» **TASK REQUIREMENTS**
Reproduce all of the listing below without alteration.

» **INFORMATION SUPPLIED**

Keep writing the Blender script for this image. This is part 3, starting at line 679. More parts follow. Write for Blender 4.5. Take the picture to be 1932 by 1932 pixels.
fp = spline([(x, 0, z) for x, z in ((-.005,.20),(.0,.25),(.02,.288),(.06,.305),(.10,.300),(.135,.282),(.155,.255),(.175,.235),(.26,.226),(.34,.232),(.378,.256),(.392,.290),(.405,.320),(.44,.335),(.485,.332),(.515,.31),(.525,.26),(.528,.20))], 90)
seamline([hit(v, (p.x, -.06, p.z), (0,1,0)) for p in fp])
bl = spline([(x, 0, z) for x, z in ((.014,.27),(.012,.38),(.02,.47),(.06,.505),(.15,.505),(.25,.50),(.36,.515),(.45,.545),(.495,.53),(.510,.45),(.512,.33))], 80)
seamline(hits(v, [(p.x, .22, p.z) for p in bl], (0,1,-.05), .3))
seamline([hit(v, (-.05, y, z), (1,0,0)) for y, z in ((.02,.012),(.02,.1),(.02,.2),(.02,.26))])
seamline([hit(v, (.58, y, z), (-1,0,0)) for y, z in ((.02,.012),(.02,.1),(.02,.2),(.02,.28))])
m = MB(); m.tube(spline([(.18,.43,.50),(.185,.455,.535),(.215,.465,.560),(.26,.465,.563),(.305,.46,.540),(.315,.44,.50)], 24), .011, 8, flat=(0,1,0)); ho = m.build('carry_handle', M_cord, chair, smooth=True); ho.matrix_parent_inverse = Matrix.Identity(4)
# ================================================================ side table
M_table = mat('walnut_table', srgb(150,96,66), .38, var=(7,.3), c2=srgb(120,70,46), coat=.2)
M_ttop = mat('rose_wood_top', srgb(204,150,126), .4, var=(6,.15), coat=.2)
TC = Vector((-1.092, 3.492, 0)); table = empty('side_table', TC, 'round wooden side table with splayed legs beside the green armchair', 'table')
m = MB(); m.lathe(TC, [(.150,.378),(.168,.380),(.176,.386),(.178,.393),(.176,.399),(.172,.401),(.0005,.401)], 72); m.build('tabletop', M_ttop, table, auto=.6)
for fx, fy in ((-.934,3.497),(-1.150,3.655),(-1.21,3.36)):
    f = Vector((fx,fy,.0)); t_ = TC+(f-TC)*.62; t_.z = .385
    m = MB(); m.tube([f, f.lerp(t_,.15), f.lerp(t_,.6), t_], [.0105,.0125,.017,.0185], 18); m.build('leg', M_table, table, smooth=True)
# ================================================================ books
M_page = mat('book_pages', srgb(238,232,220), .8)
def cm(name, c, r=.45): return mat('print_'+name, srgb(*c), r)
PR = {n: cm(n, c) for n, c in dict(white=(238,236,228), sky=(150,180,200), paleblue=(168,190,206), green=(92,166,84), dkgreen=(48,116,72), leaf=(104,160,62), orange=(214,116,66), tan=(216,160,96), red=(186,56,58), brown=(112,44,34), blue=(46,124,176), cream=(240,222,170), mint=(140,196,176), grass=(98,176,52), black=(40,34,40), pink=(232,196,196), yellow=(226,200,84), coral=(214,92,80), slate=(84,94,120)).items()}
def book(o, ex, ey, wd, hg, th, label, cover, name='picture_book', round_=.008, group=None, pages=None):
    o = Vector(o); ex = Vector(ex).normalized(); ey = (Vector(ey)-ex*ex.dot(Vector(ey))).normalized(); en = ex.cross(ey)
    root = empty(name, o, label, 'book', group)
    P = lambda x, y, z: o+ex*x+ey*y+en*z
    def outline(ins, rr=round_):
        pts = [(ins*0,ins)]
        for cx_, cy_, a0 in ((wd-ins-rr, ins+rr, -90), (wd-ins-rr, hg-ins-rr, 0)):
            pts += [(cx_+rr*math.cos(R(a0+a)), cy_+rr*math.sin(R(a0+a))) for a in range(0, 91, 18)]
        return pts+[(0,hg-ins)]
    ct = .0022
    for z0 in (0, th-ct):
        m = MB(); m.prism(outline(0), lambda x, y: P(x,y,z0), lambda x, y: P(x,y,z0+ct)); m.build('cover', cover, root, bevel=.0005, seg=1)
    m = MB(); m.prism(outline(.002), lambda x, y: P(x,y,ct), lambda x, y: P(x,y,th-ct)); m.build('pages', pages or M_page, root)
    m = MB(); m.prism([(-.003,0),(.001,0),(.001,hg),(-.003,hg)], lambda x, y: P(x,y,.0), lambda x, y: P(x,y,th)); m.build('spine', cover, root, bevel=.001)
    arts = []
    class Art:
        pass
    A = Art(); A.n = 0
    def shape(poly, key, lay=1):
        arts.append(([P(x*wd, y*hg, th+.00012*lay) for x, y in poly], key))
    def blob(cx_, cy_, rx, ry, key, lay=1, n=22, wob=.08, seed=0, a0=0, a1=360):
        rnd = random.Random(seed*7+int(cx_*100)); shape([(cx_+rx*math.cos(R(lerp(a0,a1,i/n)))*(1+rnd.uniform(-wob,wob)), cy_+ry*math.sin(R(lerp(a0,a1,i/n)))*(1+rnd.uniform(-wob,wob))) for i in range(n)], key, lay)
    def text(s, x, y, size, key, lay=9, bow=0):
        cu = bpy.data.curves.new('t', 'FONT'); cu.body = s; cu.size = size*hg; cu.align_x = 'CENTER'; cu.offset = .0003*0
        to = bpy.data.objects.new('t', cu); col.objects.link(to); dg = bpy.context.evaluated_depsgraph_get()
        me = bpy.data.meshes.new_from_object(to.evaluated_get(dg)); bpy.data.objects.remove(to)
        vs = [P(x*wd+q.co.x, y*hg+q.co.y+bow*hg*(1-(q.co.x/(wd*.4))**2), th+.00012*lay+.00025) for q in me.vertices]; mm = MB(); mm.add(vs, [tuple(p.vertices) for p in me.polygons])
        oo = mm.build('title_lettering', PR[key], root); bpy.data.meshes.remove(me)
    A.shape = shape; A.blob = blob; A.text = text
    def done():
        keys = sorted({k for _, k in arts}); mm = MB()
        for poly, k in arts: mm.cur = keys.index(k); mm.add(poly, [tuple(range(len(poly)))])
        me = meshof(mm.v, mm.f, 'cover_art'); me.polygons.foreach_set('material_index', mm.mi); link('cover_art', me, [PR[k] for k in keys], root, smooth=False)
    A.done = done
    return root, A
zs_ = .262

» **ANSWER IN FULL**
Keep writing the Blender script for this image. This is part 3, starting at line 679. More parts follow. Write for Blender 4.5. Take the picture to be 1932 by 1932 pixels.
fp = spline([(x, 0, z) for x, z in ((-.005,.20),(.0,.25),(.02,.288),(.06,.305),(.10,.300),(.135,.282),(.155,.255),(.175,.235),(.26,.226),(.34,.232),(.378,.256),(.392,.290),(.405,.320),(.44,.335),(.485,.332),(.515,.31),(.525,.26),(.528,.20))], 90)
seamline([hit(v, (p.x, -.06, p.z), (0,1,0)) for p in fp])
bl = spline([(x, 0, z) for x, z in ((.014,.27),(.012,.38),(.02,.47),(.06,.505),(.15,.505),(.25,.50),(.36,.515),(.45,.545),(.495,.53),(.510,.45),(.512,.33))], 80)
seamline(hits(v, [(p.x, .22, p.z) for p in bl], (0,1,-.05), .3))
seamline([hit(v, (-.05, y, z), (1,0,0)) for y, z in ((.02,.012),(.02,.1),(.02,.2),(.02,.26))])
seamline([hit(v, (.58, y, z), (-1,0,0)) for y, z in ((.02,.012),(.02,.1),(.02,.2),(.02,.28))])
m = MB(); m.tube(spline([(.18,.43,.50),(.185,.455,.535),(.215,.465,.560),(.26,.465,.563),(.305,.46,.540),(.315,.44,.50)], 24), .011, 8, flat=(0,1,0)); ho = m.build('carry_handle', M_cord, chair, smooth=True); ho.matrix_parent_inverse = Matrix.Identity(4)
# ================================================================ side table
M_table = mat('walnut_table', srgb(150,96,66), .38, var=(7,.3), c2=srgb(120,70,46), coat=.2)
M_ttop = mat('rose_wood_top', srgb(204,150,126), .4, var=(6,.15), coat=.2)
TC = Vector((-1.092, 3.492, 0)); table = empty('side_table', TC, 'round wooden side table with splayed legs beside the green armchair', 'table')
m = MB(); m.lathe(TC, [(.150,.378),(.168,.380),(.176,.386),(.178,.393),(.176,.399),(.172,.401),(.0005,.401)], 72); m.build('tabletop', M_ttop, table, auto=.6)
for fx, fy in ((-.934,3.497),(-1.150,3.655),(-1.21,3.36)):
    f = Vector((fx,fy,.0)); t_ = TC+(f-TC)*.62; t_.z = .385
    m = MB(); m.tube([f, f.lerp(t_,.15), f.lerp(t_,.6), t_], [.0105,.0125,.017,.0185], 18); m.build('leg', M_table, table, smooth=True)
# ================================================================ books
M_page = mat('book_pages', srgb(238,232,220), .8)
def cm(name, c, r=.45): return mat('print_'+name, srgb(*c), r)
PR = {n: cm(n, c) for n, c in dict(white=(238,236,228), sky=(150,180,200), paleblue=(168,190,206), green=(92,166,84), dkgreen=(48,116,72), leaf=(104,160,62), orange=(214,116,66), tan=(216,160,96), red=(186,56,58), brown=(112,44,34), blue=(46,124,176), cream=(240,222,170), mint=(140,196,176), grass=(98,176,52), black=(40,34,40), pink=(232,196,196), yellow=(226,200,84), coral=(214,92,80), slate=(84,94,120)).items()}
def book(o, ex, ey, wd, hg, th, label, cover, name='picture_book', round_=.008, group=None, pages=None):
    o = Vector(o); ex = Vector(ex).normalized(); ey = (Vector(ey)-ex*ex.dot(Vector(ey))).normalized(); en = ex.cross(ey)
    root = empty(name, o, label, 'book', group)
    P = lambda x, y, z: o+ex*x+ey*y+en*z
    def outline(ins, rr=round_):
        pts = [(ins*0,ins)]
        for cx_, cy_, a0 in ((wd-ins-rr, ins+rr, -90), (wd-ins-rr, hg-ins-rr, 0)):
            pts += [(cx_+rr*math.cos(R(a0+a)), cy_+rr*math.sin(R(a0+a))) for a in range(0, 91, 18)]
        return pts+[(0,hg-ins)]
    ct = .0022
    for z0 in (0, th-ct):
        m = MB(); m.prism(outline(0), lambda x, y: P(x,y,z0), lambda x, y: P(x,y,z0+ct)); m.build('cover', cover, root, bevel=.0005, seg=1)
    m = MB(); m.prism(outline(.002), lambda x, y: P(x,y,ct), lambda x, y: P(x,y,th-ct)); m.build('pages', pages or M_page, root)
    m = MB(); m.prism([(-.003,0),(.001,0),(.001,hg),(-.003,hg)], lambda x, y: P(x,y,.0), lambda x, y: P(x,y,th)); m.build('spine', cover, root, bevel=.001)
    arts = []
    class Art:
        pass
    A = Art(); A.n = 0
    def shape(poly, key, lay=1):
        arts.append(([P(x*wd, y*hg, th+.00012*lay) for x, y in poly], key))
    def blob(cx_, cy_, rx, ry, key, lay=1, n=22, wob=.08, seed=0, a0=0, a1=360):
        rnd = random.Random(seed*7+int(cx_*100)); shape([(cx_+rx*math.cos(R(lerp(a0,a1,i/n)))*(1+rnd.uniform(-wob,wob)), cy_+ry*math.sin(R(lerp(a0,a1,i/n)))*(1+rnd.uniform(-wob,wob))) for i in range(n)], key, lay)
    def text(s, x, y, size, key, lay=9, bow=0):
        cu = bpy.data.curves.new('t', 'FONT'); cu.body = s; cu.size = size*hg; cu.align_x = 'CENTER'; cu.offset = .0003*0
        to = bpy.data.objects.new('t', cu); col.objects.link(to); dg = bpy.context.evaluated_depsgraph_get()
        me = bpy.data.meshes.new_from_object(to.evaluated_get(dg)); bpy.data.objects.remove(to)
        vs = [P(x*wd+q.co.x, y*hg+q.co.y+bow*hg*(1-(q.co.x/(wd*.4))**2), th+.00012*lay+.00025) for q in me.vertices]; mm = MB(); mm.add(vs, [tuple(p.vertices) for p in me.polygons])
        oo = mm.build('title_lettering', PR[key], root); bpy.data.meshes.remove(me)
    A.shape = shape; A.blob = blob; A.text = text
    def done():
        keys = sorted({k for _, k in arts}); mm = MB()
        for poly, k in arts: mm.cur = keys.index(k); mm.add(poly, [tuple(range(len(poly)))])
        me = meshof(mm.v, mm.f, 'cover_art'); me.polygons.foreach_set('material_index', mm.mi); link('cover_art', me, [PR[k] for k in keys], root, smooth=False)
    A.done = done
    return root, A
zs_ = .262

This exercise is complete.